The confidence vote was sparked by Gianfranco Fini, the current speaker of Parliament who last month broke ranks with Berlusconi's Freedom party over allegations that the prime minister had attempted to alter the justice system to avoid accusations of corruption and fraud.
Following the vote, the website of prominent conservative newspaper Libero lashed out against the rebellious parliamentarians with the headline “Fini is on his knees."
It is Berlusconi's future, however, that remains in question. Analysts say he will now try to broaden his thin majority by drawing from small centrist parties that currently are in the opposition.
“He will do whatever he can to get some extra stability," says Antonio Polito, editor of il Riformista progressive daily. “Berlusconi is already trying to convince [Christian Democrat Union leader Pierferdinando] Casini to join the coalition, but I'm not sure Casini will agree.”
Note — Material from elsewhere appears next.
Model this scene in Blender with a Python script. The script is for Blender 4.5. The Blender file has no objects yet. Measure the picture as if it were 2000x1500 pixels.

“The coup against him has failed, but Berlusconi still has a long way to go get some stability for his government," says Mr. Polito, who says early elections are “still a very viable options.”
Indeed, Berlusconi's main ally Umberto Bossi, who heads the anti-immigration Northern League, has said he is willing to go to the polls. “If we cannot govern [peacefully], the only alternative are the elections," he told the local press.
If elections were held today, according to a recent poll by Euromedia, Berlusconi's Freedom party would get 27.7 percent of the vote and the opposition Democratic party only 24 percent. The Northern League, which would most certainly support Berlusconi, would get 12 percent of votes, while the newly formed center-right Future and Liberty, who broke ranks with the prime minister, would get less than 7 percent.
“Berlusconi himself may not like the idea of early elections,” says Polito, the progressive editor. “But he knows he can handle them well.”